Principles of Corporate Governance

Corporate governance is a set of rules that govern the management and control system within the company, the report between the management, shareholders and other interested persons. In detail, corporate governance refers to the way in which the rights and responsibilities are divided between the categories of participants to the company activity, such as administrators, directors, shareholders and other interest groups, specifying also how decisions regarding the company activity are made, how strategic objectives are defined, which are the means of reaching those and how economic performance are monitored. By implementing and enforcing the principles of corporate governance the companies ensure a real improvement of economic efficiency, implicitly of the company value and of the investment climate, increasing the level of transparency and trust for those.

In the context of the strategic and specific objectives of the Company’s activity, implementation and development of corporate governance principles represent a measure to ensure a rigorous framework for sizing and regulating corporate governance at Company level.

Company Administration

At present, the company administration system is unitary. Company’s activity is managed by a Board of Directors formed of 5 members who guarantees the efficiency of the Company’s supervisory, analysis and activity evaluation capacity, as well as fair treatment of the shareholders, in accordance with statutory provisions.

Members of the Board of Directors are elected by the Ordinary General Meeting of Shareholders, for a four-year term, with the possibility of re-election for one or more 4-year term.

The Board of Directors is responsible for the administration of COMVEX S.A. and will act in the interest of the Company, protecting at the same time the general interests of the shareholders by ensuring a sustainable development of the Company.

The structure of the Board of Directors ensures the balance between executive and non-executive members.
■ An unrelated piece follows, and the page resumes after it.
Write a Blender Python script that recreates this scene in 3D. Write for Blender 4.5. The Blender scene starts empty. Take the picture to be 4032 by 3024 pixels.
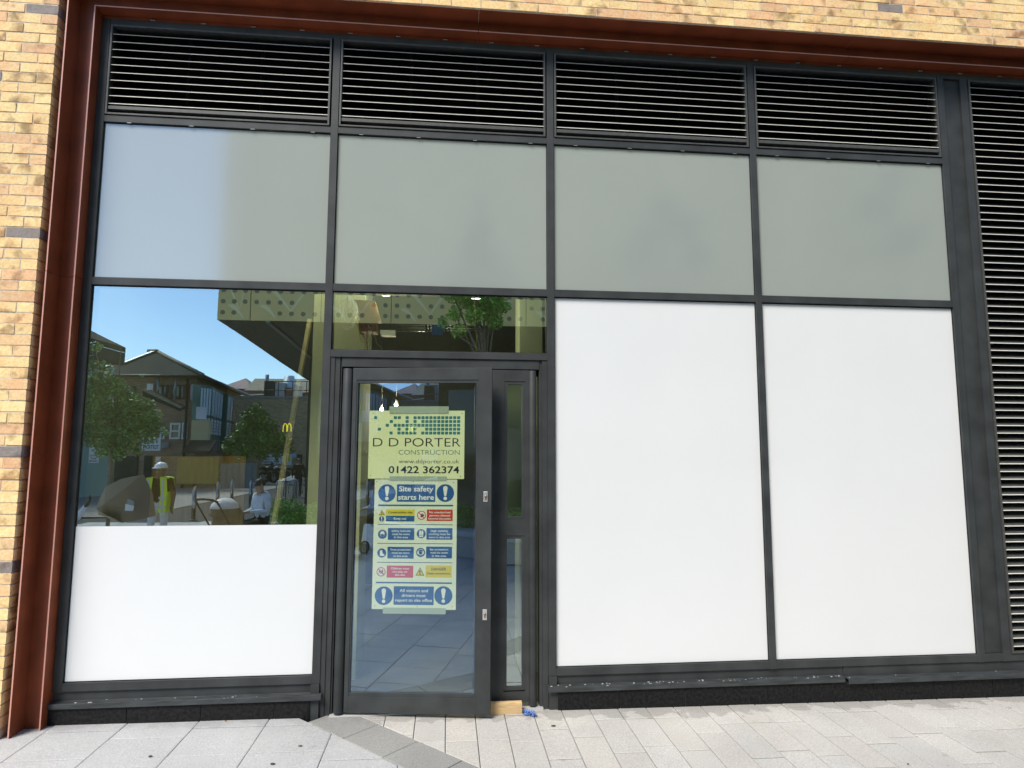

Executive and non-executive directors have specific and complementary roles within the Board.

The Directors shall permanently update their skills and shall improve their knowledge about the Company’s activity and best practices of corporate governance, for the purpose of fulfilling their role.

Each member informs the President of the Board of Directors about any other mandate of director, manager or responsibility that he / she holds outside the Company during his / her current term.

Each member of the Board of Directors informs the Board, implicitly its President, regarding an eventual conflict of interest when it occurs, respectively on the evaluation of such concerning a potential conflict which may result from some operations.

Managers are elected by the Board of Directors. Managers may be appointed from the members of the Board of Directors or from outside this statutory body.

The Company Management was delegated to the General Manager.

The General Manager is responsible for taking all the measures related to the Company Management, within the limits of the object of activity and observing the exclusive competencies reserved by law or the Articles of Association for the Board of Directors and the General Meeting of the Shareholders.

The way of organizing the activity of the General Manager is established by decision of the Board of Directors.

Internal Control System

The activity of the Company is carried out by applying the internal control rules and procedures, by observing the requirements at all hierarchical and functional levels: approval, authorization, verification, evaluation of operational performances, assets securing, functions separation.

Internal auditors are the ones who evaluate the Company’s internal control system and provide an impartial and professional analysis of the Company’s risks.

The financial statements are reviewed by the financial auditor chosen by the Ordinary General Meeting of Shareholders.

The Board of Directors collaborates closely with internal and external auditors, periodically organizing meeting with them for the purpose of discussing issues related to financial reporting, internal control and risk management.

The Board of Directors regularly reviews the effectiveness of financial reporting, internal control and risk management system adopted by the Company; it ensures that the audit analyses carried out as well as the audit reports prepared as a result of them are in line with the audit plan.

In this manner, the Board of Directors evaluates the degree of efficiency of the risk management system, from the perspective of ensuring that the main risks (including those related to fraud and compliance with relevant legislation and regulations) are correctly identified, managed and reported in accordance with the audit plan.

Relation with the Shareholders

COMVEX S.A. respects the rights of securities holders and ensures a fair treatment for all securities holders of same type and class, making available to them all relevant information so that they can exercise all their rights in a fair manner.

Through its website, the Company disseminates the most important information, thus enabling investors to have access to real-time information.

Comvex has on its website comvex.ro a special section of Information for investors, as well as a contact form in order to provide appropriate information, upon request.

In order to ensure the rights of the holders of shares issued by the Company, it makes available to the shareholders, by publishing on its own website, detailed information regarding the way in which the works of the general shareholders meetings take place, exercising the right to vote within the meetings, as well as financial information, periodical reports, etc.